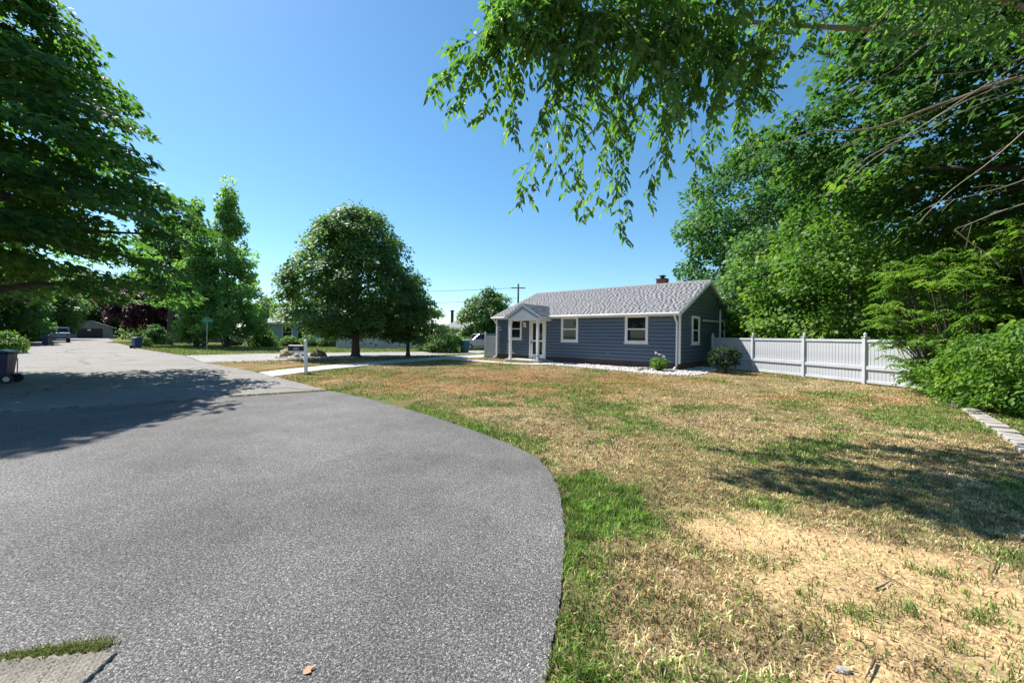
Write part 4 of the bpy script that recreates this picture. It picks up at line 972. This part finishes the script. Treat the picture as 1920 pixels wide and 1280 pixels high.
tree('spruce_tree', 'grey-green conifer behind the garage at the end of the street', (p.x,p.y,0), [(.8,5.0),(4,4.7),(8,3.4),(12,1.7),(15,.1)], .26, 230, 75, 1.2, .25, .46, .4, M['leaf_spruce'], 'diamond', 47, nlimb=20, flat=.3)
# behind the bungalow
p = at(1440,640,34)
bt = tree('broad_tree', 'big dense green tree rising behind the bungalow roof', (p.x+.4,p.y,0), [(.6,5.6),(3,6.6),(8,6.9),(12,6.5),(15,5.4),(17,3.6),(18.2,1.0)], .42, 520, 95, 1.2, .45, .34, .62, M['leaf_light'], 'diamond', 48, nlimb=26, lump=.16, shell=.33, flat=.7)
p = at(915,640,46)
mt = tree('broad_tree', 'mid-green tree between the grey-roofed house and the bungalow', (p.x,p.y,0), [(.8,1.8),(2,3.0),(4,3.2),(5.6,2.0),(6.6,.6)], .2, 150, 80, .7, .3, .28, .8, M['leaf_mid'], 'diamond', 49, nlimb=16)
# right: maple canopy and bright trees
tree('maple_tree', 'dark maple canopy filling the upper right behind the fence', (16.7,11.2,0), [(4.4,3.0),(6,5.0),(8.5,7.6),(11,7.2),(14,4.6),(16,1.2)], .38, 560, 115, 1.1, .16, .20, .95, M['leaf_canopy'], 'maple', 50, nlimb=40, lump=.16, shell=.38)
tree('bright_tree', 'yellow-green tree behind the white fence on the right', (16.2,19.5,0), [(.8,2.6),(2.4,4.0),(5,4.3),(7.4,3.0),(9.2,.8)], .2, 260, 80, .8, .3, .22, .7, M['leaf_bright'], 'diamond', 51, nlimb=20, flat=.7)
tree('dark_tree', 'dark tree directly behind the white fence beside the bungalow', (16.0,25.5,0), [(.6,2.6),(2,3.6),(4.5,3.6),(7,2.4),(8.4,.6)], .2, 200, 80, .8, .35, .26, .7, M['leaf_mid'], 'diamond', 52, nlimb=18, flat=.7)
# farther trees that close the view
for i, (px, Y_, sc, src, lab) in enumerate([
    (20,46,.85,'mt','dark tree behind the bright bush at the far left'), (75,62,1.25,'mt','shaded tree beyond the blue truck on the left'), (125,84,1.7,'mt','tall tree at the far end of the street, left of the garage'),
    (165,104,2.0,'mt','distant tree behind the left side of the garage'), (250,92,1.75,'mt','distant tree between the conifer and the purple maple'), (345,70,1.45,'mt','tree behind the purple maple, over the wooden fence'),
    (500,66,1.05,'mt','tree behind the pale blue house at its left end'), (555,80,1.3,'mt','tree behind the roof of the pale blue house'), (640,90,1.35,'mt','distant tree hidden mostly by the round maple'),
    (760,85,1.1,'mt','distant tree behind the smaller dark tree'), (-60,40,1.3,'mt','tree beyond the left edge near the bright bush'), 
    (1300,60,1.1,'mt','tree far behind the bungalow ridge'), (1660,34,1.5,'mt','tree deep behind the fence on the right'), (1850,28,1.5,'mt','tree at the right edge deep behind the fence')]):
    p = at(px,640,Y_); o = copy_tree(mt, lab, (p.x,p.y,0), i*1.7, sc*1.25 if px < 350 else sc, 'trees closing the view')

# overhanging tree near the camera: branches come from a trunk outside the frame on the right
ot = thing('overhanging_tree', 'tree with long drooping leafy branches reaching in from the upper right', 'tree', (0,0,0))
tb = MB(); T0 = Vector((9.6,5.6,0))
tb.tube([T0, T0+Vector((0,0,.4)), T0+Vector((-.1,.1,2)), T0+Vector((-.3,.3,4)), T0+Vector((-.4,.5,6.2)), T0+Vector((-.6,.6,9))], [.34,.27,.24,.2,.15,.06], 10)
def curve(pts, n=10):
    out = []
    P_ = [pts[0]]+list(pts)+[pts[-1]]
    for i in range(1, len(P_)-2):
        for k in range(n):
            t = k/n; a,b,c,d = P_[i-1],P_[i],P_[i+1],P_[i+2]
            out.append(.5*((2*b)+(c-a)*t+(2*a-5*b+4*c-d)*t*t+(3*b-a-3*c+d)*t**3))
    out.append(pts[-1]); return out
limbs = [ [T0+Vector((-.4,.5,5.6)), at(1920,62,9.27), at(1730,60,8.78), at(1500,48,8.30), at(1250,30,7.69), at(1080,28,7.20), at(930,95,6.83)],
          [T0+Vector((-.4,.5,6.0)), at(1960,-60,9.03), at(1650,-70,8.05), at(1300,-70,7.20), at(1050,-50,6.59), at(950,10,6.34)],
          [T0+Vector((-.3,.3,4.6)), at(1960,140,8.54), at(1780,190,8.42), at(1640,240,8.30), at(1520,250,8.17), at(1400,300,7.93)],
          [T0+Vector((-.4,.5,5.2)), at(1930,20,8.05), at(1700,-20,7.32), at(1500,-40,6.59), at(1350,-60,6.10)] ]
rads = [(.10,.075,.06,.045,.03,.02,.008), (.10,.07,.05,.035,.022,.01), (.06,.035,.026,.02,.014,.006), (.08,.05,.035,.025,.012)]
LC = []
for L_, rd in zip(limbs, rads):
    c = curve(L_, 8); rr_ = np.interp(np.linspace(0,1,len(c)), np.linspace(0,1,len(rd)), rd); tb.tube(c, list(rr_), 7); LC.append(c)
tb.build('trunk', M['bark_pale'], ot, True)
LP, LA, LN, LT = [], [], [], []
tw = MB(); rr = random.Random(77)
def spray(start, end, nside, droop, leafn, thick=.008):
    """a drooping branchlet with side twigs and leaves"""
    start, end = Vector(start), Vector(end); L_ = (end-start).length
    mid = start.lerp(end,.5)+Vector((rr.uniform(-.1,.1)*L_, rr.uniform(-.15,.15)*L_, L_*droop))
    c = curve([start, mid, end], 7); tw.tube(c, list(np.linspace(thick,.002,len(c))), 4, False)
    for j in range(nside):
        t = .12+.88*j/max(1,nside-1); k = min(len(c)-2, int(t*(len(c)-1))); p = c[k].lerp(c[k+1], t*(len(c)-1)-k) if k+1 < len(c) else c[k]
        d = (c[min(k+1,len(c)-1)]-c[max(k-1,0)]).normalized()
        sd = (d*.6+Vector((rr.uniform(-1,1), rr.uniform(-1,1), rr.uniform(-.8,.3)))).normalized()
        sl = rr.uniform(.16,.52)*(1.2-.5*t); e = p+sd*sl+Vector((0,0,-.06))
        tw.tube([p, p.lerp(e,.5)+Vector((0,0,.015)), e], [.0035,.0025,.0012], 3, False)
        for m in range(leafn):
            q = p.lerp(e, (m+.6)/leafn) if m < leafn-1 else e
            side = 1 if m % 2 else -1; perp = sd.cross(Vector((0,0,1))).normalized() if abs(sd.z) < .98 else Vector((1,0,0))
            a = (sd*.55+perp*side*.7+Vector((rr.uniform(-.3,.3),rr.uniform(-.3,.3),rr.uniform(-.9,-.1)))).normalized()
            LP.append(q); LA.append(a); LN.append(Vector((rr.uniform(-.7,.7),rr.uniform(-.7,.7),1)).normalized()); LT.append(rr.gauss(.45,.2))
def pick(L_, t): 
    c = LC[L_]; k = t*(len(c)-1); i = min(len(c)-2,int(k)); return c[i].lerp(c[i+1], k-i)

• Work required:
The material above holds pictures; copy everything else in it exactly.

• Correct response:
Write part 4 of the bpy script that recreates this picture. It picks up at line 972. This part finishes the script. Treat the picture as 1920 pixels wide and 1280 pixels high.
tree('spruce_tree', 'grey-green conifer behind the garage at the end of the street', (p.x,p.y,0), [(.8,5.0),(4,4.7),(8,3.4),(12,1.7),(15,.1)], .26, 230, 75, 1.2, .25, .46, .4, M['leaf_spruce'], 'diamond', 47, nlimb=20, flat=.3)
# behind the bungalow
p = at(1440,640,34)
bt = tree('broad_tree', 'big dense green tree rising behind the bungalow roof', (p.x+.4,p.y,0), [(.6,5.6),(3,6.6),(8,6.9),(12,6.5),(15,5.4),(17,3.6),(18.2,1.0)], .42, 520, 95, 1.2, .45, .34, .62, M['leaf_light'], 'diamond', 48, nlimb=26, lump=.16, shell=.33, flat=.7)
p = at(915,640,46)
mt = tree('broad_tree', 'mid-green tree between the grey-roofed house and the bungalow', (p.x,p.y,0), [(.8,1.8),(2,3.0),(4,3.2),(5.6,2.0),(6.6,.6)], .2, 150, 80, .7, .3, .28, .8, M['leaf_mid'], 'diamond', 49, nlimb=16)
# right: maple canopy and bright trees
tree('maple_tree', 'dark maple canopy filling the upper right behind the fence', (16.7,11.2,0), [(4.4,3.0),(6,5.0),(8.5,7.6),(11,7.2),(14,4.6),(16,1.2)], .38, 560, 115, 1.1, .16, .20, .95, M['leaf_canopy'], 'maple', 50, nlimb=40, lump=.16, shell=.38)
tree('bright_tree', 'yellow-green tree behind the white fence on the right', (16.2,19.5,0), [(.8,2.6),(2.4,4.0),(5,4.3),(7.4,3.0),(9.2,.8)], .2, 260, 80, .8, .3, .22, .7, M['leaf_bright'], 'diamond', 51, nlimb=20, flat=.7)
tree('dark_tree', 'dark tree directly behind the white fence beside the bungalow', (16.0,25.5,0), [(.6,2.6),(2,3.6),(4.5,3.6),(7,2.4),(8.4,.6)], .2, 200, 80, .8, .35, .26, .7, M['leaf_mid'], 'diamond', 52, nlimb=18, flat=.7)
# farther trees that close the view
for i, (px, Y_, sc, src, lab) in enumerate([
    (20,46,.85,'mt','dark tree behind the bright bush at the far left'), (75,62,1.25,'mt','shaded tree beyond the blue truck on the left'), (125,84,1.7,'mt','tall tree at the far end of the street, left of the garage'),
    (165,104,2.0,'mt','distant tree behind the left side of the garage'), (250,92,1.75,'mt','distant tree between the conifer and the purple maple'), (345,70,1.45,'mt','tree behind the purple maple, over the wooden fence'),
    (500,66,1.05,'mt','tree behind the pale blue house at its left end'), (555,80,1.3,'mt','tree behind the roof of the pale blue house'), (640,90,1.35,'mt','distant tree hidden mostly by the round maple'),
    (760,85,1.1,'mt','distant tree behind the smaller dark tree'), (-60,40,1.3,'mt','tree beyond the left edge near the bright bush'), 
    (1300,60,1.1,'mt','tree far behind the bungalow ridge'), (1660,34,1.5,'mt','tree deep behind the fence on the right'), (1850,28,1.5,'mt','tree at the right edge deep behind the fence')]):
    p = at(px,640,Y_); o = copy_tree(mt, lab, (p.x,p.y,0), i*1.7, sc*1.25 if px < 350 else sc, 'trees closing the view')

# overhanging tree near the camera: branches come from a trunk outside the frame on the right
ot = thing('overhanging_tree', 'tree with long drooping leafy branches reaching in from the upper right', 'tree', (0,0,0))
tb = MB(); T0 = Vector((9.6,5.6,0))
tb.tube([T0, T0+Vector((0,0,.4)), T0+Vector((-.1,.1,2)), T0+Vector((-.3,.3,4)), T0+Vector((-.4,.5,6.2)), T0+Vector((-.6,.6,9))], [.34,.27,.24,.2,.15,.06], 10)
def curve(pts, n=10):
    out = []
    P_ = [pts[0]]+list(pts)+[pts[-1]]
    for i in range(1, len(P_)-2):
        for k in range(n):
            t = k/n; a,b,c,d = P_[i-1],P_[i],P_[i+1],P_[i+2]
            out.append(.5*((2*b)+(c-a)*t+(2*a-5*b+4*c-d)*t*t+(3*b-a-3*c+d)*t**3))
    out.append(pts[-1]); return out
limbs = [ [T0+Vector((-.4,.5,5.6)), at(1920,62,9.27), at(1730,60,8.78), at(1500,48,8.30), at(1250,30,7.69), at(1080,28,7.20), at(930,95,6.83)],
          [T0+Vector((-.4,.5,6.0)), at(1960,-60,9.03), at(1650,-70,8.05), at(1300,-70,7.20), at(1050,-50,6.59), at(950,10,6.34)],
          [T0+Vector((-.3,.3,4.6)), at(1960,140,8.54), at(1780,190,8.42), at(1640,240,8.30), at(1520,250,8.17), at(1400,300,7.93)],
          [T0+Vector((-.4,.5,5.2)), at(1930,20,8.05), at(1700,-20,7.32), at(1500,-40,6.59), at(1350,-60,6.10)] ]
rads = [(.10,.075,.06,.045,.03,.02,.008), (.10,.07,.05,.035,.022,.01), (.06,.035,.026,.02,.014,.006), (.08,.05,.035,.025,.012)]
LC = []
for L_, rd in zip(limbs, rads):
    c = curve(L_, 8); rr_ = np.interp(np.linspace(0,1,len(c)), np.linspace(0,1,len(rd)), rd); tb.tube(c, list(rr_), 7); LC.append(c)
tb.build('trunk', M['bark_pale'], ot, True)
LP, LA, LN, LT = [], [], [], []
tw = MB(); rr = random.Random(77)
def spray(start, end, nside, droop, leafn, thick=.008):
    """a drooping branchlet with side twigs and leaves"""
    start, end = Vector(start), Vector(end); L_ = (end-start).length
    mid = start.lerp(end,.5)+Vector((rr.uniform(-.1,.1)*L_, rr.uniform(-.15,.15)*L_, L_*droop))
    c = curve([start, mid, end], 7); tw.tube(c, list(np.linspace(thick,.002,len(c))), 4, False)
    for j in range(nside):
        t = .12+.88*j/max(1,nside-1); k = min(len(c)-2, int(t*(len(c)-1))); p = c[k].lerp(c[k+1], t*(len(c)-1)-k) if k+1 < len(c) else c[k]
        d = (c[min(k+1,len(c)-1)]-c[max(k-1,0)]).normalized()
        sd = (d*.6+Vector((rr.uniform(-1,1), rr.uniform(-1,1), rr.uniform(-.8,.3)))).normalized()
        sl = rr.uniform(.16,.52)*(1.2-.5*t); e = p+sd*sl+Vector((0,0,-.06))
        tw.tube([p, p.lerp(e,.5)+Vector((0,0,.015)), e], [.0035,.0025,.0012], 3, False)
        for m in range(leafn):
            q = p.lerp(e, (m+.6)/leafn) if m < leafn-1 else e
            side = 1 if m % 2 else -1; perp = sd.cross(Vector((0,0,1))).normalized() if abs(sd.z) < .98 else Vector((1,0,0))
            a = (sd*.55+perp*side*.7+Vector((rr.uniform(-.3,.3),rr.uniform(-.3,.3),rr.uniform(-.9,-.1)))).normalized()
            LP.append(q); LA.append(a); LN.append(Vector((rr.uniform(-.7,.7),rr.uniform(-.7,.7),1)).normalized()); LT.append(rr.gauss(.45,.2))
def pick(L_, t): 
    c = LC[L_]; k = t*(len(c)-1); i = min(len(c)-2,int(k)); return c[i].lerp(c[i+1], k-i)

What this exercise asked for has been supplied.